Social Media vs The Church(TM)

Bosco Peters has reproduced an article from a local newspaper that has some very interesting quotations from The Digital Nun, Sister Catherine Wybourne.  I’ve written previously about the autonomy of social networks and made the comparison between the digital revolution and the printing press so I won’t produce the article in full here.  However, there is one really interesting point that Sr Catherine makes:

“Being web-savvy should be a required skill for religious leaders in general”

This harks back to a conversation I had with a colleague about what professional expectations are made of those in positions of church leadership.  When I was an RE teacher there were expectations of my capability that extended beyond my ability as a theologian.  The government insisted that I must be able to pass a literacy test, a numeracy test and a computing (ICT) test before I would be allowed to enter the classroom.  The government decided that without those skills they consider essential or required, I would not be able to effectively discharge my duties as a classroom teacher.  People who trained in a previous era were given ongoing training to facilitate their careers and allow their cumulative years of wisdom to continue to guide and instruct the youth of this country.
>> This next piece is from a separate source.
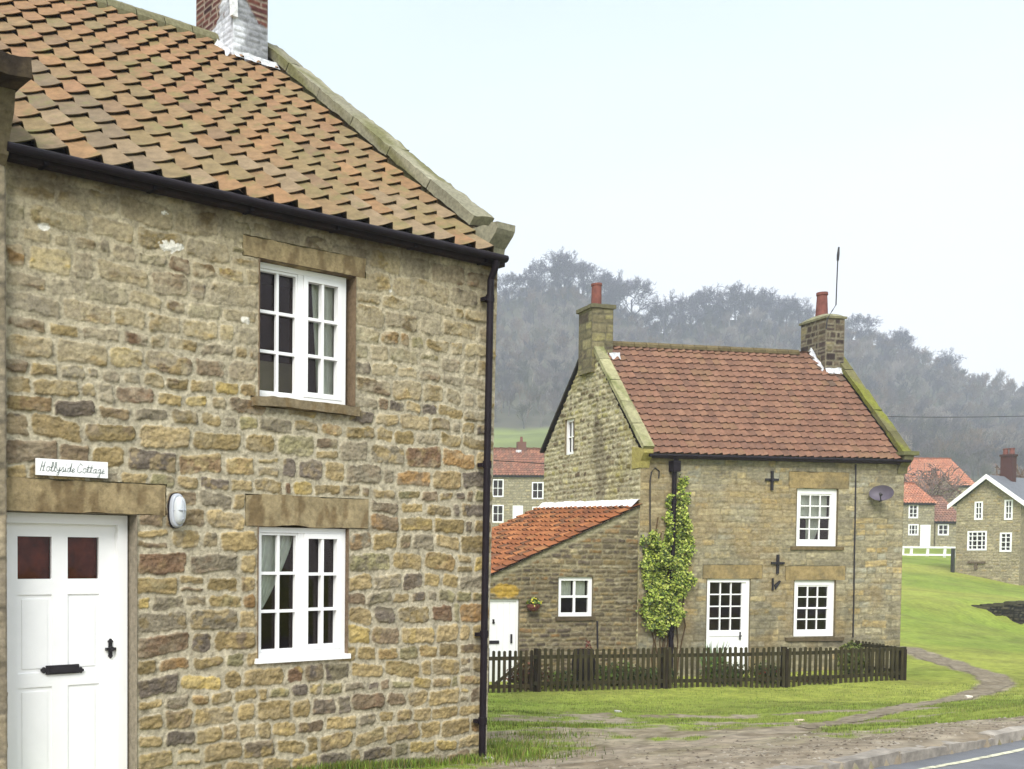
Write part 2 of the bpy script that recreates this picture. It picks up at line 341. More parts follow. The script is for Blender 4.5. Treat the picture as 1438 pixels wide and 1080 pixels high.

So what are we doing about this level of aptitude as The Church(TM)?  Many of our church leaders move into positions of managerial responsibility but at what point do we train them for that task?  If we are fostering an online as well as offline presence in our communities, at which point are our leaders being equipped for that?  Before they are selected?  During training?  Continuing Ministerial Education?  I think I know the answer.

I need to ponder this one.  What do you guys think?


2 Responses

  1. In my experience this, like so many other aspects of the vicar’s role, is left to chance. If you happen to be into or understand social media, you are encouraged (by some) to use it, especially if those in your church are into it as well. But you only have to look at the many naff church website to see there are few who actually know how to do it well!

    The root comes down to your point about ‘essential or required’ skills. This job is so diverse there are few skills that can be said to be that, except breathing. Preaching is essential to some but not to others; beautiful Eucharistic celebration is essential to some but not to others; having a web presence or any form of outreach / publicity is essential to some, but not to others.

    In the C of E there is ongoing training in contemporary stuff for those who want it, but often those who use it already know it, and those who need it don’t want it. My boss doesn’t read my blog as she doesn’t really use the web, and therefore isn’t part of the Facebook groups either, which is her loss, even if just to make sure she knows what I am saying!!

  2. I suspect that you are right. One of the things I find disheartening is that people can be so dismissive. If we don’t possess skills ourselves, there are people who can do it for us. If you can identify what the purpose of a web presence is but can’t deliver it yourself it is possible to hand it on to someone who can.

    I think fear of the unknown is the main problem. “I don’t understand it so I can’t control it so we won’t have it”.

    If Coke’s senior managers used this attitude then people would drink Pepsi.